Mariszki Czał - Ribni Ezera

Rano budzą mnie odgłosy będącej gdzieś w oddali burzy. Leniwie i ospale rozsuwam rozbity na grani namiot i... alarm! Burza sunie prosto na nas! Przeczuwając zagrożenie, zagościła prawdziwie żołnierska dyscyplina - po 5 minutach obozowisko już zwinięte i w pierwszym deszczu zaczynamy uciekać na przełęcz - byle niżej niż grań Mariszkiego Czału. Na przełęczy długie suszenie połączone ze śniadaniem i "mkniemy" dalej - Juruszki Czał, Dżanka. Na zachodzie wciąż towarzyszy nam jezioro zaporowe na rzece Beli Iskyr. Podejście na Kowacz biegnie przez bardzo ładny fragment Riły. Kolejne obozowisko na rozległym wypłaszczeniu Gorni Kuki, nieopodal czesmy. To dobrze, wszak dziś moja kolej na robienie obiadu.

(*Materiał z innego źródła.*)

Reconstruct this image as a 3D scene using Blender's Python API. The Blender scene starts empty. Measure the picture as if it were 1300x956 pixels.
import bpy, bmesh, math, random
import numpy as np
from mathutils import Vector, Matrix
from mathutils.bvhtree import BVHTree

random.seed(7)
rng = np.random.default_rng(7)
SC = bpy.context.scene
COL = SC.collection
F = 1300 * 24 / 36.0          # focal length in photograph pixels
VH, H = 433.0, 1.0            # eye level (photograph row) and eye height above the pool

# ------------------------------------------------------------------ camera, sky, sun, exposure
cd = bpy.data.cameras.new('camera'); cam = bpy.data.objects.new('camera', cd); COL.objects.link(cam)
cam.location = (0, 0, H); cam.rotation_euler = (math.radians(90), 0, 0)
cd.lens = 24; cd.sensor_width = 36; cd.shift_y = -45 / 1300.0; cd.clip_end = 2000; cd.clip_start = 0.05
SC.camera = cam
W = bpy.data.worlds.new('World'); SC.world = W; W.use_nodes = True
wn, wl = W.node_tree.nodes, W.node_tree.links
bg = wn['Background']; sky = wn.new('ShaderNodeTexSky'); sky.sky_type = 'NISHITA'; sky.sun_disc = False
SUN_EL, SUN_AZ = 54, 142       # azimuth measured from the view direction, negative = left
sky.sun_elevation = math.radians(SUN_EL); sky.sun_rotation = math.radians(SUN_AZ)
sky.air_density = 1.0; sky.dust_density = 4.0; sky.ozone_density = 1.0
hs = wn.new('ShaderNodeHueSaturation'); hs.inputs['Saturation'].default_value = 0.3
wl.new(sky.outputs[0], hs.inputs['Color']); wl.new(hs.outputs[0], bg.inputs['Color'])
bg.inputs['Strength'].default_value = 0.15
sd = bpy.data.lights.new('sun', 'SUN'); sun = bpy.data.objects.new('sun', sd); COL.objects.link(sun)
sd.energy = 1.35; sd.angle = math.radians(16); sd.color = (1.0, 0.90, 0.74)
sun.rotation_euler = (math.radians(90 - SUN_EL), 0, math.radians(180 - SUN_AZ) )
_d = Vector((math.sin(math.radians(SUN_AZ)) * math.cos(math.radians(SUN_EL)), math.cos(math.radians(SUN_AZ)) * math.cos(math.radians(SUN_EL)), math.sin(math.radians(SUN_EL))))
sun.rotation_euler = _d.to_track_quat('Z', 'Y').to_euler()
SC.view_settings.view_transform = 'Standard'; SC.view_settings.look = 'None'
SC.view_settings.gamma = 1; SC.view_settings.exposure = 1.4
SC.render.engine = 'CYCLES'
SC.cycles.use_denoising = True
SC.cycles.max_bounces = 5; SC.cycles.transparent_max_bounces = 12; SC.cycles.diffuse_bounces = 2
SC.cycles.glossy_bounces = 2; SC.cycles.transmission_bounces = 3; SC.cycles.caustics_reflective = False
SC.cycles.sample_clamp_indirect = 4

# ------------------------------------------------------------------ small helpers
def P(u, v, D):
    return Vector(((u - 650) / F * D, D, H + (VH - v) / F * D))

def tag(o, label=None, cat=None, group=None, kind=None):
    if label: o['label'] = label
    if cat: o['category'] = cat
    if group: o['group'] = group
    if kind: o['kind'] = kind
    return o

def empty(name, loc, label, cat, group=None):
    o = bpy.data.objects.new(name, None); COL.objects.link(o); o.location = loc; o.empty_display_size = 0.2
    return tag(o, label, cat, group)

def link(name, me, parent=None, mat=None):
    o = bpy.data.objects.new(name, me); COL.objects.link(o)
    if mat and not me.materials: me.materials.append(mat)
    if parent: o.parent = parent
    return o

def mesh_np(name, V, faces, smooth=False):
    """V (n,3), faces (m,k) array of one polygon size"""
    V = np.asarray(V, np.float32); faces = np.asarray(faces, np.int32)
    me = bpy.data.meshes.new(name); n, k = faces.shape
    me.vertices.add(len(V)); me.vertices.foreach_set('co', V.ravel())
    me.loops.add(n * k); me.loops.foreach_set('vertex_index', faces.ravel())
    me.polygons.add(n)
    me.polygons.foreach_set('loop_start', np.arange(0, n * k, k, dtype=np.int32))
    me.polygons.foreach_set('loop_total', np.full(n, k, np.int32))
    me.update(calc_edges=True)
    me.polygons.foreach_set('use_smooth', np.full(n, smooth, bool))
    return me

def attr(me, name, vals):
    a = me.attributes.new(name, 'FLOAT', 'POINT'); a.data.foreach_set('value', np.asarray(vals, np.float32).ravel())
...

I znów pogoda nas nie rozpieszcza - poranek bezchmurny, ale za Wapą łapie nas kolejno: burza, rzęsisty i gruby deszcz a na koniec przez kilkanaście minut pieści nawet grad. W ucieczce docieramy przez Kanarski Preslap do schroniska Ribni Ezera, gdzie następuje pierwsze zderzenie z szopską sałatą, która, jak się potem okazało, będzie nam stale towarzyszyć przez rilsko-pirińską wędrówkę. W stołówce jest nawet telewizor i, o ironio, mecz siatkarskich reprezentacji Polski i Bułgarii na Igrzyskach Olimpijskich w Londynie. Schroniskowa atmosfera, podane pod nos jedzenie i złocisty trunek wyraźnie nas rozleniwiają. Obóz rozbijamy 2 km dalej, na Gornym Gowedarniku. Ogromna armia komarów szybko nas jednak zagania do namiotu, a każde z niego wyjście okupione jest męką.

Kolejnego dnia przecinamy bajeczną polanę z potokiem Marinkowica. Słońce, woda, góry - to jest to! Teraz czeka nas podejście na grzbiet Wodnija Czał a potem zejście do Kobilino Braniszte, gdzie kończy się Riła Środkowa.